Abbiamo avuto il tempo di guardarci attorno, salutare amici e conoscenti sparsi qua e là, fare qualche diretta su Facebook, ballare, scaldarci e scattare l’immancabile selfie. A farmi compagnia Carlo e Gabriele, che insieme a me hanno completato la squadra dei Corro Ergo Sum Runners, pronti a decollare sopra Milano. Nessuna griglia di partenza in base ai tempi chiaramente e abbiamo dovuto scavalcare e superare qualche centinaio di persone per presentarci nelle prime file sotto al cartello del via. Nessun aereo in cielo, nessuno in arrivo e nemmeno in partenza. E soprattutto nessun pubblico ad assistere alla gara. Una intima corsa fatta per sé, rinchiusa nel silenzioso buio dell’aeroporto di Linate.

Un’atmosfera strana, insolita, dove i chilometri si sono susseguiti scanditi dalle accecanti luci della pista di atterraggio. Nessuna transenna a delimitare il percorso e solo qualche volontario qua e là a salvaguardare la sicurezza e l’integrità del tracciato. Dopo il via, in una serata fatta apposta per correre dopo le calde notti delle ultime settimane, il percorso ha seguito le naturali linee dei percorsi di rullaggio, slalomando in mezzo agli aerei parcheggiati e agli hangar, per salire e poi ridiscendere lungo la pista di atterraggio e partenza. Dieci chilometri che sarebbero potuti essere cinque o venti, senza nessun riferimento visivo se non la macchina apripista lontana qualche centinaio di metri e le luci di delimitazione della pista, che sono sembrate correre verso l’infinito. Ma lo spettacolo vero è stato guardarsi alle spalle, soprattutto nei tratti in cui il percorso si è incrociato con la lunga fila di runners che hanno coperto in fila (quasi) indiana gran parte dello spazio a disposizione. Chilometri di buio in cui fare i conti solo con le proprie forze e la propria fatica, fino al ritorno verso gli hangar di partenza, con la vista sulla Milano dei grattacieli illuminata di mille luci, a fare da silenziosa e immobile spettatrice alla gara. 

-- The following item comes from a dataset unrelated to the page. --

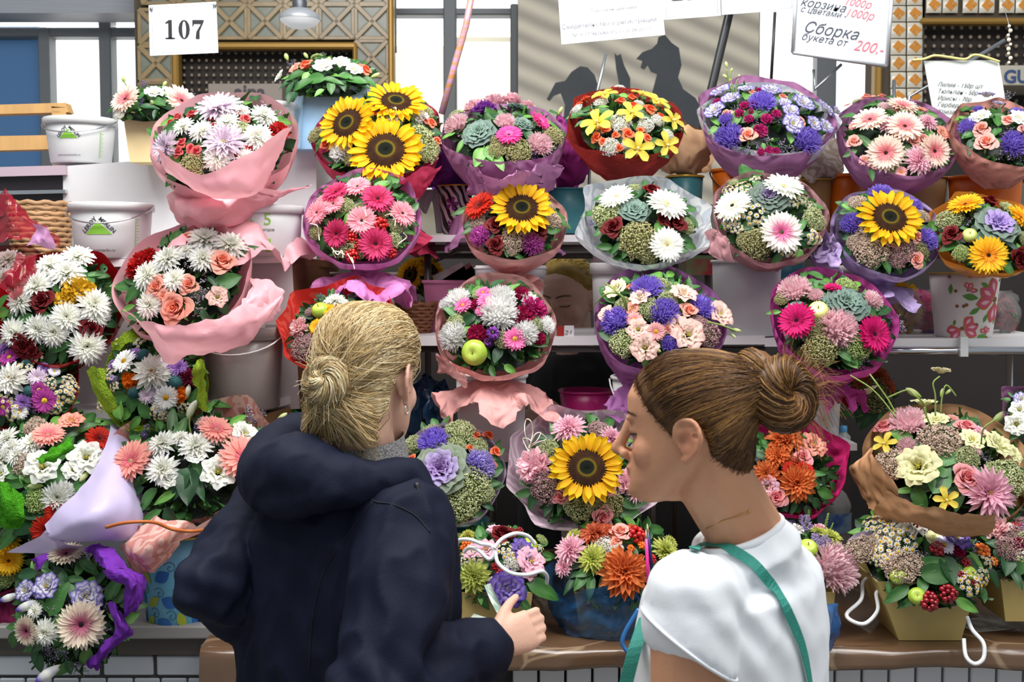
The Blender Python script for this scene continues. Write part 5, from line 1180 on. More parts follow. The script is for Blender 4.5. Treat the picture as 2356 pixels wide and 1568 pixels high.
for k in range(6): mb = MB(); mb.tube(cat_rom([at(962 + 3 * k, 470 + 4 * k, 3.56), at(975 + 5 * k, 440, 3.57), at(998 + 3 * k, 462, 3.58), at(1008 + 2 * k, 536, 3.59)], 8), .006, 7); mb.build('hose_turn', mat('hose_grey', '#8f9294', rough=.25, objvar=.15), cl)
gb = thing('green_bag', at(690, 985, 3.15), 'crumpled bright green bag at the cabinet corner', 'bag'); mb = MB(); rows = []
for i in range(12):
    ph = math.pi * i / 11; rows.append([at(690, 968, 3.2) + Vector((.055 * math.sin(ph) * math.cos(t), .05 * math.sin(ph) * math.sin(t), .05 * math.cos(ph))) * 1.0 + crinkle(Vector((math.sin(ph) * math.cos(t), math.sin(ph) * math.sin(t), math.cos(ph))), .035, 2.4) for t in np.linspace(0, 6.283, 24, endpoint=False)])
mb.grid(rows, cv=True); mb.build('bag_film', mat('green_film', '#1f9a3c', rough=.25, trans=.3, bump=.3, bscale=20), gb)
gb = thing('green_bag', at(1865, 1190, 3.1), 'dark green crumpled bag behind the white shirted shopper', 'bag'); mb = MB(); rows = []
for i in range(12):
    ph = math.pi * i / 11; rows.append([at(1865, 1185, 3.15) + Vector((.075 * math.sin(ph) * math.cos(t), .07 * math.sin(ph) * math.sin(t), .085 * math.cos(ph))) + crinkle(Vector((math.sin(ph) * math.cos(t), math.sin(ph) * math.sin(t), math.cos(ph))), .04, 2.4) for t in np.linspace(0, 6.283, 24, endpoint=False)])
mb.grid(rows, cv=True); mb.build('bag_film', mat('dark_green_film', '#175a34', rough=.25, trans=.3, bump=.3, bscale=20), gb)
gb = thing('blue_bag', at(985, 985, 3.4), 'dark blue translucent bag behind the blonde shopper', 'bag'); mb = MB(); rows = []
for i in range(12):
    ph = math.pi * i / 11; rows.append([at(985, 945, 3.42) + Vector((.07 * math.sin(ph) * math.cos(t), .06 * math.sin(ph) * math.sin(t), .10 * math.cos(ph))) + crinkle(Vector((math.sin(ph) * math.cos(t), math.sin(ph) * math.sin(t), math.cos(ph))), .05, 2.2) for t in np.linspace(0, 6.283, 24, endpoint=False)])
mb.grid(rows, cv=True); mb.build('bag_film', mat('navy_film', '#173a5c', rough=.2, bump=.3, bscale=20), gb)
# ================================================================== the bouquets
T_ = lambda n, c: paper(n, c)
W_pink = paper('pink_film', '#fbbcc5', 'film'); W_mauve = T_('mauve', '#b27aa6'); W_crim = T_('crimson', '#d8476a'); W_sisal = paper('red_sisal', '#b23a34', 'sisal'); W_purple = T_('purple_tissue', '#6a2a7c')
W_mag = T_('magenta_tissue', '#a83a8c'); W_salm = T_('salmon', '#d6968a'); W_orchid = T_('orchid', '#e08ccc'); W_peach = T_('peach', '#e8aaa6'); W_lacew = paper('white_lace', '#e9ebee', 'lace', '#c3cbd6'); W_dusty = T_('dusty_rose', '#c9949a')
W_lilac = T_('lilac', '#b8a2d2'); W_orange = paper('orange_paper', '#e8953a', 'gloss'); W_plum = T_('plum', '#a86aa6'); W_fuch = T_('fuchsia', '#c44c9c'); W_redg = paper('red_gloss', '#a8141c', 'gloss'); W_green = paper('green_sisal', '#8fae2a', 'sisal')
W_lacep = paper('peach_lace', '#d9958a', 'lace', '#ecc0b4'); W_lav = paper('lavender_film', '#cfc4e8', 'film'); W_viol = T_('violet', '#7a34b0'); W_pale = T_('pale_lilac', '#d4c4de'); W_lacel = paper('lilac_lace', '#e6d2de', 'lace', '#c9aebf'); W_red = paper('red_paper', '#d8362c', 'lace', '#e2574a')
W_hotc = T_('hot_crimson', '#c4246a'); W_kraft = paper('kraft', '#c8986f', 'kraft'); W_cell = paper('red_cellophane', '#a81e34', 'clear'); W_goldk = paper('kraft_print', '#c9a27c', 'kraft')
W_wine = T_('wine', '#7a1f4a')

b = bouquet('pink film bouquet of white and lilac chrysanthemums with small red roses', 'v1', 1495, 940, 475, 40, 3.12, '''
 mum:lilac 1465 735 150 1.2; 1500 960 145; 1120 985 115 1.2; mum:yellow 1350 880 85; mum:white 1520 825 85; 1720 925 105; 1460 1060 100; 1230 850 75; 1760 785 95; 1610 745 60; mum:white 1640 1060 70;
 rose:red 1225 965 42; 1205 1022 45; 1320 1025 48; 1285 1000 40; 1290 775 42; 1195 790 36; 1150 830 36; 1430 800 36; 1430 850 32; 1600 755 46; 1640 805 42; 1580 1040 38; 1660 1000 36; carnation:red 1860 885 70;
 sedum:green 1610 870 62; sedum:olive 1290 1110 85; limonium:grey 1790 740 70; 1100 900 60; 1880 790 60; leaf:green 1020 890 75 130; 1340 975 60 200; 1540 745 50 90; 1250 1060 50''', wraps=[dict(m=W_pink, corners=[(-25, .12), (200, .06)], skirt=(.62, 1.05), drop=.95, amp=.03, lift=.04, k=1.0)])
flap('v1', [[(1030, 990, -.16), (1200, 1090, -.28), (1390, 1165, -.33), (1680, 1010, -.28), (1950, 850, -.1)], [(1080, 1120, -.14), (1300, 1240, -.27), (1480, 1290, -.30), (1700, 1230, -.25), (1870, 1010, -.1)], [(1200, 1180, .02), (1400, 1320, -.12), (1580, 1320, -.18), (1740, 1280, -.12), (1830, 1100, .05)]], 3.12, 'paper_flap', W_pink, b.root, .012, 9)
flap('v1', [[(1290, 1240, .05), (1480, 1290, -.10), (1700, 1250, -.1), (2080, 1250, .05)], [(1120, 1290, .0), (1330, 1400, -.16), (1600, 1370, -.13), (1960, 1300, .02)], [(1160, 1430, .02), (1330, 1520, -.1), (1580, 1500, -.05), (1800, 1380, .08)]], 3.12, 'paper_tail', W_pink, b.root, .02, 9)

b = bouquet('crimson wrapped bouquet of three sunflowers with orange spray roses', 'v2', 725, 965, 462, 42, 3.42, '''
 sunflower 775 1085 240 .45; 500 890 200 .9; 850 735 200 .85; aster:white 455 1095 80; 615 900 68; carnation:white 825 850 92; 1020 850 66;
 rose:coral 640 795 45; 730 770 45; 800 755 38; 690 830 34; 975 770 50; 940 800 38; 1090 900 52; 350 1050 44; 440 1010 34; 1140 1020 34; 1060 880 36;
 sedum:green 1020 1020 115; 1070 1105 85; 1060 810 66; sedum:olive 275 980 66; 590 1160 56; 520 1150 50; 1120 1070 50; bud:green 1115 970 22; 1140 1065 22; leaf:green 600 1225 55 -80; 650 700 50 110; 430 1190 50''', wraps=[dict(m=W_crim, lift=-.02, corners=[(-40, .06), (215, .05)], skirt=(.7, .85), drop=1.0)])
flap('v2', [[(870, 1300, -.22), (1000, 1240, -.2), (1190, 1190, -.1)], [(900, 1350, -.15), (1010, 1350, -.15), (1120, 1260, -.08)], [(930, 1410, -.02), (1000, 1430, -.05), (1060, 1330, 0)]], 3.42, 'paper_tail', W_crim, b.root, .012, 12)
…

La mia gara (nel vero senso del termine) è durata ben poco. Prima di partire non sapevo minimamente a cosa sarei andato in contro, ma dopo qualche minuto ho ben capito che la situazione sarebbe stata decisamente più dura di quanto mi aspettassi. Di sicuro non mi ha aiutato la partenza, troppo veloce per la mia attuale condizione (3’ 47”) e che ho pagato subito dopo il giro di boa, quando i chilometri più duri sono passati a 4’ 10”. Ma sono comunque contento del risultato finale (39’ 14” il tempo ufficiale, ma con qualche centinaio di metri in meno sicuramente). Infatti il Garmin Forerunner 645 ha detto 4’ 01” di media, che è esattamente quello che in questo momento posso produrre. Ma a me non piace accontentarmi e avrei voluto di più. Sono comunque soddisfatto della gestione di gara vista l’accelerazione nell’ultimo chilometro ancora a ritmo iniziale, segno che con una gestione più intelligente avrei potuto forse fare meglio. I tempi di una volta sono ancora lontani, ma mi è comunque servito per avere più chiaro il percorso da fare. Per ora, meglio rimanere con i piedi per terra.